If a student is found cheating on a standardized test (SAT, ACT, TOEFL, for example), and a school administrator finds out, should their letters of recommendation from the school be retracted?
What is the ethical thing to do here? Thanks for any and all feedback.
Are you a student or a parent? In one of your threads you say you’re the student and in another you say you’re the parent…
If you’re the student and you were caught cheating, I would expect your guidance counselor to send updates to all the colleges on your list. It wouldn’t be fair to the other students in your school to give one student a pass.
If you’re an adult, then I’m assuming you’re a parent, not a school administrator. If you worked for a high school you’d have guidelines to follow. If the student is your child, I’d help them create a list of safety schools. If it’s someone else’s kid, there’s nothing you can do but focus on your child’s journey.

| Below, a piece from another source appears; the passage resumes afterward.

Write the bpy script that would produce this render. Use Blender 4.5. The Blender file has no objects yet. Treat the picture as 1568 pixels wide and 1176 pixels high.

Many school honor codes may not cover tests taken off campus, such as the TOEFL, so it isn’t as cut and dried as following a policy.
In fact, the school administration wouldn’t even find out about the cheating infraction unless the student self-reported, as TOEFL scores aren’t sent to the high school- they are sent to the student.
Your question was what happens if a school administrator finds out a student cheated on a standardized test. Is this a hypothetical situation or are you concerned about a specific incident? If you’re worried about a specific situation, it would help if you clarified what it is.
If you have definitive 100% proof that can be backed up by evidence, then report it to college board or whoever with your proof. Hearsay or anything less than 100% will do nothing except make you look bad.
I can’t tell from your posts if you’re the parent or the child because your posting history includes both, but if this is hypothetical and you’re the high school student I wouldn’t worry about it. It wouldn’t change your outcome either way. I think students who cheat on the SAT/ACT get reported to their district – @“Erin’s Dad” would probably be able to tell you for sure), but how each district handles it is up to them. The guidance counselor could send an update to all the colleges, or they might note it on the transcript, or they could do nothing. If the school decides not to say anything, there’s not much you can do about it.
If it’s an international student and the test is the TOEFL, the student should worry very much! TOEFL is required for admission at many schools- if you cheat on it, your score can be invalidated, and then you don’t have that to send to colleges.
I believe the guidance counselor should contact the admissions office of each school the student applied to, explain what happened, and retract their recommendation.
Keep in mind LORs are written at the complete discretion of the recommender.
This includes reserving the right to retract them…especially for serious behavioral/ethical/criminal issues to the point the recommender feels s/he could no longer give a good LOR in good conscience.